**What you will do**
Copy out all lines carrying the word "script".

**Records shown**
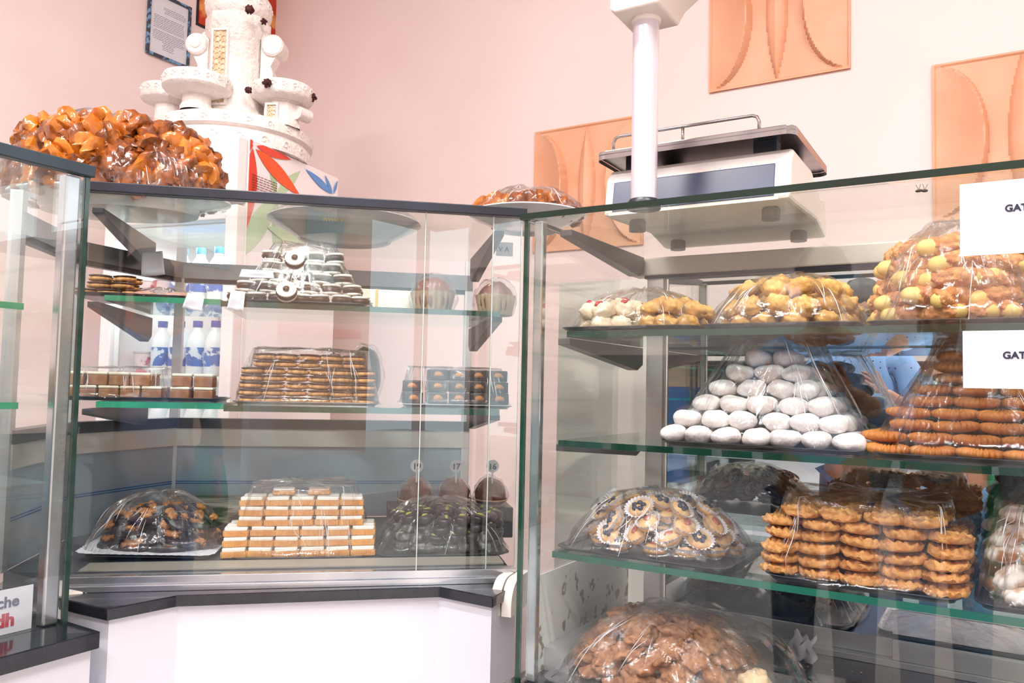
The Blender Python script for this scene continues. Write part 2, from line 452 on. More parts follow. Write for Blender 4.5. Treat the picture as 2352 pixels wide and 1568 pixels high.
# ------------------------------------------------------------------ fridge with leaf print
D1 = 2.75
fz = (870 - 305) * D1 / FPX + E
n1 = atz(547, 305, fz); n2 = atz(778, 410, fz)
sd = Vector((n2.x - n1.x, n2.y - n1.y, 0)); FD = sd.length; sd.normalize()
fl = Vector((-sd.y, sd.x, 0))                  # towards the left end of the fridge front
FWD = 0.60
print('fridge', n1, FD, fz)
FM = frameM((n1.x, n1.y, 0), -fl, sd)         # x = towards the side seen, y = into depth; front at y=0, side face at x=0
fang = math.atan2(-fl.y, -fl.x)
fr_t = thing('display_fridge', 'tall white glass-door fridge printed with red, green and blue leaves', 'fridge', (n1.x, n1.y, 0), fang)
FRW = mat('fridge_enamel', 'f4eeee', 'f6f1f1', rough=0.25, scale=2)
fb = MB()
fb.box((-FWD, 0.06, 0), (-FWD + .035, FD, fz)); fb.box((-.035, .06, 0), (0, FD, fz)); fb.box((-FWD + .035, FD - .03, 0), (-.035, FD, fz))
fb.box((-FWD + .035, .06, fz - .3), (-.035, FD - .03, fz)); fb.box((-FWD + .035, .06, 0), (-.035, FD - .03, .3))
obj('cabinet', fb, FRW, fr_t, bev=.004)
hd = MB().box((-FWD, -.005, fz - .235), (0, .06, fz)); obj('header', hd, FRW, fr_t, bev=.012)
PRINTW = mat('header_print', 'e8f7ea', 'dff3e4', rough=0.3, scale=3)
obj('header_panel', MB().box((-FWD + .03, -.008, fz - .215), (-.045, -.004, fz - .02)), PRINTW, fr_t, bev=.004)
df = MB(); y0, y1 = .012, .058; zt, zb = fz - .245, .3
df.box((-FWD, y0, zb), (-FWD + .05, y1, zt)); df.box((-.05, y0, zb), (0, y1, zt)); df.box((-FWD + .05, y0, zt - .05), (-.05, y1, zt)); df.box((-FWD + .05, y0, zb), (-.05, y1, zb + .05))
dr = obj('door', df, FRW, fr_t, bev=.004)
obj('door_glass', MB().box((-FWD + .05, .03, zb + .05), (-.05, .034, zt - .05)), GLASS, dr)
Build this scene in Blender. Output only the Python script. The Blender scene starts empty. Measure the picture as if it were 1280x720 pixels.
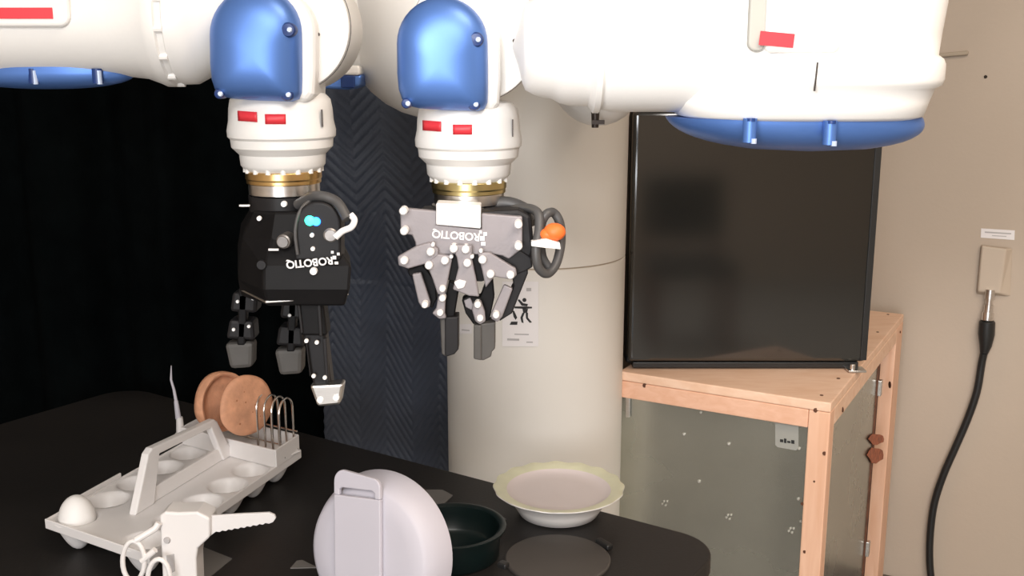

**Response to the exercise**
The Blender Python script for this scene continues. Write part 2, from line 452 on. More parts follow. Write for Blender 4.5. Treat the picture as 2352 pixels wide and 1568 pixels high.
Build this scene in Blender. Output only the Python script. The Blender scene starts empty. Measure the picture as if it were 1280x720 pixels.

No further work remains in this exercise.